Basketball also has eyes on Las Vegas for 2011 and 2012

By Ferd Lewis
Advertiser Staff

Yesterday, the Western Athletic Conference men's basketball coaches took a walk into the future.

As part of their annual meetings, the coaches visited the Orleans Arena in Las Vegas, a proposed site for the conference basketball tournament for 2011 and '12.

If approved, the 9,000-seat facility at The Orleans hotel and casino would be the first real neutral facility the conference has used in the 26-year history of the tournament. It would follow the women's volleyball tournament into that arena, an agreement for 2009 that was announced yesterday.

Increasingly, the WAC wants to place its major championship events in neutral locations and the basketball and women's volleyball tournaments, its biggest ticket events, are the anchors of that plan.

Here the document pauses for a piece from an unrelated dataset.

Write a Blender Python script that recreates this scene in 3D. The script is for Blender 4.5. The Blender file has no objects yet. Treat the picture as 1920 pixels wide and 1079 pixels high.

For UH, the neutral-first philosophy would, especially in basketball, be a welcome move. For reasons of cost, UH, the longest current active WAC member, has never hosted the basketball tournament in its 31 years in the conference. Nor, with the necessity of picking up the freight for 18 teams, was it likely to, officials will conceded.

Even other sports, such as women's volleyball, which UH hosted for the first time in 13 years in 2008, and baseball, which the 'Bows host May 21 to 24, aren't likely to be coming back in the current economy. The 2010 WAC Baseball Tournament is likely headed to Mesa, Ariz., where the concept has city support.

Playing basketball on somebody else's home court, which the WAC has been doing, is obviously less than ideal.

The closest the WAC has come to playing its basketball tournament at a neutral site was in 1994 at Salt Lake City's Delta Center, a few miles from Utah's home court, where UH won its first men's tournament title against Brigham Young.

Meanwhile, playing in Las Vegas has a lot to recommend it for UH. There will be a steady population of Hawai'i visitors likely to make the Rainbows and Rainbow Wahine at least feel like they are at home.

UH athletic director Jim Donovan, who is scheduled to vote on men's basketball tournament site selection at this weekend's conference meetings in Phoenix, likes the Las Vegas location.

"I think it is good for our fans and I think it is good for the WAC," Donovan said.